The Lorain County Imagination Library is a countywide initiative meant to increase childhood literacy through access to print materials, promote kindergarten readiness and encourage parents to read to their child every day. If its current fundraising goals are not met, the program — which sends free books to homes with children from birth to age 5 — could end before the year is out.

“We don’t want to deny any children who want books sent to their homes,” said Patricia O’Brien, executive director of The Stocker Foundation.

Additional financial support is sorely needed to keep the program going past June 30 this year, O’Brien and Stocker Foundation office manager Melanie Wilson said. The fundraising goal is 3,800 new or returning donors giving $25 each by June 30, as well as any support foundations, businesses, organizations or individuals are willing to contribute.

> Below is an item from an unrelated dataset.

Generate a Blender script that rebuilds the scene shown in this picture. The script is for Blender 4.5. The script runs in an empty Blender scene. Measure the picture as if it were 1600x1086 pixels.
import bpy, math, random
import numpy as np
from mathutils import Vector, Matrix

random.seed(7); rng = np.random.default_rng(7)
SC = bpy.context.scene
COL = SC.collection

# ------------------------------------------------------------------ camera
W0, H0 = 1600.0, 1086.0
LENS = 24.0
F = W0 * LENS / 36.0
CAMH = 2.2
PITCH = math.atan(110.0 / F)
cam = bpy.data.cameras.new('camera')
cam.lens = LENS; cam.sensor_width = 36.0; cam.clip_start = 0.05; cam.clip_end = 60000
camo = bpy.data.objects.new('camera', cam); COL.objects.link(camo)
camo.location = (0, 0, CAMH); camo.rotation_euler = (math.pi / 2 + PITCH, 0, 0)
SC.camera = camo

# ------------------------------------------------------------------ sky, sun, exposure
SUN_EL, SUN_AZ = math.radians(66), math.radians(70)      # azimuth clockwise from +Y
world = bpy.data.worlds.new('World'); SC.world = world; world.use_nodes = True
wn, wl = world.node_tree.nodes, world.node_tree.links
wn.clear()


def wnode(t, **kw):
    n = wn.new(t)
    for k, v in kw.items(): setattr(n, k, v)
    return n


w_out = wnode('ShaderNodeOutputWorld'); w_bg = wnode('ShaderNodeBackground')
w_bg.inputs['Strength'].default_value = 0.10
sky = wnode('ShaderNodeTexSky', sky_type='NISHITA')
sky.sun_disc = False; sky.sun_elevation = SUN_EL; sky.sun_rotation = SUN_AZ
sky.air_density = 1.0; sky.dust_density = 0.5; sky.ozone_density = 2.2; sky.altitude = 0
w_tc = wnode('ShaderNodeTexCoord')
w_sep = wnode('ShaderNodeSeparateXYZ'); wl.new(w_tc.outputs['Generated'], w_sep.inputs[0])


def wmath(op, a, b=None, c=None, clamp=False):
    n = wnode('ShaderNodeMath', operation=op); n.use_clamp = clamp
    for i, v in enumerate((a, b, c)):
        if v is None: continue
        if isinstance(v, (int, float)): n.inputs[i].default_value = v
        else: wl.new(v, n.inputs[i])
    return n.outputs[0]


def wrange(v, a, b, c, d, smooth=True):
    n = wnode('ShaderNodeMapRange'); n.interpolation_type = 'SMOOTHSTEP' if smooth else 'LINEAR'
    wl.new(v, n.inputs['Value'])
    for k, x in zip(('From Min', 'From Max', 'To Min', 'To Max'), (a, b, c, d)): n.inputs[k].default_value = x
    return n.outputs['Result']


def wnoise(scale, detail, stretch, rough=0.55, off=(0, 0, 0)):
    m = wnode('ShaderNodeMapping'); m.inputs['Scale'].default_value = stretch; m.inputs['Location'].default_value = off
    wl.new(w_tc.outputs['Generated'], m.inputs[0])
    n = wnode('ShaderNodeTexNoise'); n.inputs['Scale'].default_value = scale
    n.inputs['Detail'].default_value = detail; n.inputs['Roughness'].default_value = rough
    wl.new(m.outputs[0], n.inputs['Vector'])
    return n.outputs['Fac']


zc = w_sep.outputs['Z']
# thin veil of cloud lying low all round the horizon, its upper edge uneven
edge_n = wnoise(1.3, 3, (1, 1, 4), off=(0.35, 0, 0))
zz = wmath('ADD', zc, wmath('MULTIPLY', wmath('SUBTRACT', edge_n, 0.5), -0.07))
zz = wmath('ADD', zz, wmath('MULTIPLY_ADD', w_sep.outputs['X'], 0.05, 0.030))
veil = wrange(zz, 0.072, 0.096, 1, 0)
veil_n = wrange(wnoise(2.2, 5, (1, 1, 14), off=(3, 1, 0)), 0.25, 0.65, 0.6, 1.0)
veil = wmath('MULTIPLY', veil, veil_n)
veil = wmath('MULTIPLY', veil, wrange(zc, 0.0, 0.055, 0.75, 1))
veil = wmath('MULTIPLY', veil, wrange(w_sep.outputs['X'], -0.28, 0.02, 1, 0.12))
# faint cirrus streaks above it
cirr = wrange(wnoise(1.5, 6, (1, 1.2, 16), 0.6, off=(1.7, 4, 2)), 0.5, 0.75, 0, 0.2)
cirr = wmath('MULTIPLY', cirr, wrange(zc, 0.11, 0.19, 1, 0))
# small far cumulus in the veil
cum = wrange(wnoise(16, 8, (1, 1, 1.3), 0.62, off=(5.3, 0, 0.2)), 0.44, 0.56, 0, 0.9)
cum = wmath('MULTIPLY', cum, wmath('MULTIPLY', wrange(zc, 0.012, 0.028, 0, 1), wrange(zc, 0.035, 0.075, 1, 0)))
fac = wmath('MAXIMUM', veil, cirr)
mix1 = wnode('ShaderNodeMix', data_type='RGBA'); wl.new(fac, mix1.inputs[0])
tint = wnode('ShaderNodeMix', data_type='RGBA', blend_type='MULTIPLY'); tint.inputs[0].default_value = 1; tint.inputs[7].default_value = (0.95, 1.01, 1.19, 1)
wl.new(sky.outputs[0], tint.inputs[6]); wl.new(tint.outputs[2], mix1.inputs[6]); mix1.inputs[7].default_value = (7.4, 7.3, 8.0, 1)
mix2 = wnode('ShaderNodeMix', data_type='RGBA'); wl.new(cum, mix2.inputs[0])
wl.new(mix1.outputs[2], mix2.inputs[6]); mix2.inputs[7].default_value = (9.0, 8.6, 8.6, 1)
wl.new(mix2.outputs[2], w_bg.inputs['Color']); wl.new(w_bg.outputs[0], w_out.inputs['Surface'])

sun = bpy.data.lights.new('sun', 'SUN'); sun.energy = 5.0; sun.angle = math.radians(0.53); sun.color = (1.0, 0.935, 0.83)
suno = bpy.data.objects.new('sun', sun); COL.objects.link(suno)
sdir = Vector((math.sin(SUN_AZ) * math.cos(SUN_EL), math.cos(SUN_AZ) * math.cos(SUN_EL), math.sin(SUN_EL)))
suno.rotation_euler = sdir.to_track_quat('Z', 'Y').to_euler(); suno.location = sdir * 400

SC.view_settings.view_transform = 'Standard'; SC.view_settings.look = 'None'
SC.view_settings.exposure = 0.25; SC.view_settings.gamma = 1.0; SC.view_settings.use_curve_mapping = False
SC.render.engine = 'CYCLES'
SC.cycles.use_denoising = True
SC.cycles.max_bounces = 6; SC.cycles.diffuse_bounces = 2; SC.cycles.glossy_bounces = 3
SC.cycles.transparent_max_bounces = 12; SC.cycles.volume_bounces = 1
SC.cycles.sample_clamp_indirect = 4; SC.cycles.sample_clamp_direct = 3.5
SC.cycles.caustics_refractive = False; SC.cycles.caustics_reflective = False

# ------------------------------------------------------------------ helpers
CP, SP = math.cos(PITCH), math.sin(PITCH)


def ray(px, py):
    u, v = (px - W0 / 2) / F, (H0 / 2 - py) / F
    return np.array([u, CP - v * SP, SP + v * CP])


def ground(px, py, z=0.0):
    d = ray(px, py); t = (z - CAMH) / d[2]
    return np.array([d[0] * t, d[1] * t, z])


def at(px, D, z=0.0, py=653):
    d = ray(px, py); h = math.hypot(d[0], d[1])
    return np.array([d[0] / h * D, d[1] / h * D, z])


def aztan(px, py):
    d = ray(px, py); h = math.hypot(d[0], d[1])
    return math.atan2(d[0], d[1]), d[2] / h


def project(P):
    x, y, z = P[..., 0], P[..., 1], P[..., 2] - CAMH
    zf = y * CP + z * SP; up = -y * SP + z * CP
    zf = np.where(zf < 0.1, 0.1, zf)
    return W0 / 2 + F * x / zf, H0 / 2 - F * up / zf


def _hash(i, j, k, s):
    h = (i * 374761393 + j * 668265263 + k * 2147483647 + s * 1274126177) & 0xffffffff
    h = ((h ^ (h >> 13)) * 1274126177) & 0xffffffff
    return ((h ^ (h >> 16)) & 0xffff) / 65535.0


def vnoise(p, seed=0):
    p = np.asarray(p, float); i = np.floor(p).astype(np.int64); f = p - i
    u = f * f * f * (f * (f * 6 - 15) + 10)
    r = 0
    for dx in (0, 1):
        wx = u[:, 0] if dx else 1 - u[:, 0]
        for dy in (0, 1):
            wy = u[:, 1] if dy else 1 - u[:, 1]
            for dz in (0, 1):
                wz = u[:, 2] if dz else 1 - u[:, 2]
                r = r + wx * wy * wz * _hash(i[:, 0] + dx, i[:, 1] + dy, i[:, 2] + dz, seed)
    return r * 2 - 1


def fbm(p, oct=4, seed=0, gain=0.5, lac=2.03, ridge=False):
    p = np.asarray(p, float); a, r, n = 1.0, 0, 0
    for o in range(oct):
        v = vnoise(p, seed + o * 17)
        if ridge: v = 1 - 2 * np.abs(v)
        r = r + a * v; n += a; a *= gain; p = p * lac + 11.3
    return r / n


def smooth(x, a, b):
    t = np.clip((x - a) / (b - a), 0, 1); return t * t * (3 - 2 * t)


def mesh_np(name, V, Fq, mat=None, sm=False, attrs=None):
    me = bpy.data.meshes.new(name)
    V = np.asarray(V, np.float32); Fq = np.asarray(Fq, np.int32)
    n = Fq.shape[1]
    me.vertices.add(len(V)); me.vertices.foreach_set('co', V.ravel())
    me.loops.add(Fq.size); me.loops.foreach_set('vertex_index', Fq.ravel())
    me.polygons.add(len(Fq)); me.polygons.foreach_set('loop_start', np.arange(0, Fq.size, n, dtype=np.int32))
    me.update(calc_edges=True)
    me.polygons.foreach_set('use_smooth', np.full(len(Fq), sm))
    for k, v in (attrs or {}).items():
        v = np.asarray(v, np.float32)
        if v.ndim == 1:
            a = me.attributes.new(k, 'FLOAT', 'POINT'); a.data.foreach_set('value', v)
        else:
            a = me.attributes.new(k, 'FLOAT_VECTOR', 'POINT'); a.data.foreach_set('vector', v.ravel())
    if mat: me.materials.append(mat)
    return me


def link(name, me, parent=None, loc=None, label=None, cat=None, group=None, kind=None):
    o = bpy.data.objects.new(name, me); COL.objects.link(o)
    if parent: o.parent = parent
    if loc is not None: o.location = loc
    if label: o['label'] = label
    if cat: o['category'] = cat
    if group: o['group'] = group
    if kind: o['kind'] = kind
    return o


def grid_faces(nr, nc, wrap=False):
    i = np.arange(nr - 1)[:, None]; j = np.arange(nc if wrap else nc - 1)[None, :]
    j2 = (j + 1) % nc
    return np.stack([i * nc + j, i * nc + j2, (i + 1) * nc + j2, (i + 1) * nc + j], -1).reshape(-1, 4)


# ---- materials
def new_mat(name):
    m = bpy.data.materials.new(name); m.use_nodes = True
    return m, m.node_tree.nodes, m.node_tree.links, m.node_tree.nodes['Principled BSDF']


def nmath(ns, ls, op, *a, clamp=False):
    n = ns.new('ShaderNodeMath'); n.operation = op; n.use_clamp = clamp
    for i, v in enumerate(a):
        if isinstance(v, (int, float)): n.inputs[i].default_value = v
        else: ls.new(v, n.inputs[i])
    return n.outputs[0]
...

Reaching the goal will allow the Imagination Library to obtain a $75,000 challenge grant from The Stocker Foundation and keep the program funded.

A total of 346 donations of $25 have been made since a social media campaign launched March 1, according to The Stocker Foundation. Those book fees cover the cost of the books and shipping, directly from the Dolly Parton Imagination Library.

“Reading aloud is the single most important activity supporting children’s language and literacy development,” O’Brien said. “Access to print resources — board books, stories and informational books — early on has both immediate and long-term effects on children’s vocabulary, background knowledge and comprehension skills. And while public libraries are critically important in giving families access to books, research has shown that regardless of a family’s income, the presence of books in the home is directly related to children’s reading achievement.”

The local program is an offshoot of country music star and actress Dolly Parton’s Imagination Library. The program, which Parton started in East Tennessee in honor of her father, sends 1 million free books each month to children in the United States, Canada, the United Kingdom and Australia. In 2018, the program added 66 new titles and gifted more than 15.2 million books.

Each book is selected for its developmental benefits and fun with the assistance of child psychologists and experts. If registered at birth, a child will build an in-home library of 60 new books by the time they reach age 5, prior to enrolling in kindergarten.

The first book a child receives is “The Little Engine That Could,” and the last book delivered the month the child turns 5 is “Look Out Kindergarten, Here I Come!”

Countywide, more than 17,000 children are eligible to participate in the program. Through the generosity of Lorain County residents, foundations, corporations, school districts and other agencies, the library has grown to serve 7,250 children monthly since it began in July 2017, according to The Stocker Foundation.

Schools are chipping in: Elyria Schools will soon host a “Dimes for Dolly” fundraiser, Wilson said, and The Ross Foundation — which provides educational grant money from its corporate parent, Ross Environmental Services Inc. — gave $5,000 to the effort, Wilson said.

The Wellington Board of Education also donated $2,500, she said. Retired teachers and grandparents whose grandchildren have benefited from the program or will become eligible have “paid it forward” with donations as well, Wilson said.

Gov. Mike DeWine’s recent biennial budget proposal contains $5 million for Imagination Library programs, but that money is not guaranteed in the final version of the budget, O’Brien said.

Donations to the Lorain County Imagination Library by mail should be sent to: Lorain County Imagination Library, in care of The Community Foundation of Lorain County, 9080 Leavitt Road, Elyria, OH 44035.

Donors also may contribute via Facebook, or at www.loraincountyimaginationlibrary.org/donate.

The Stocker Foundation also has worked to increase literacy and access to books by placing Little Free Libraries in communities throughout Lorain County. O’Brien said awareness of childhood literacy is an important aspect of the foundation’s programs.

“We not only want to have new donors or current donors who give again, but to make sure people understand how important this program is,” she said. “This is not a gimmick. This is really important.”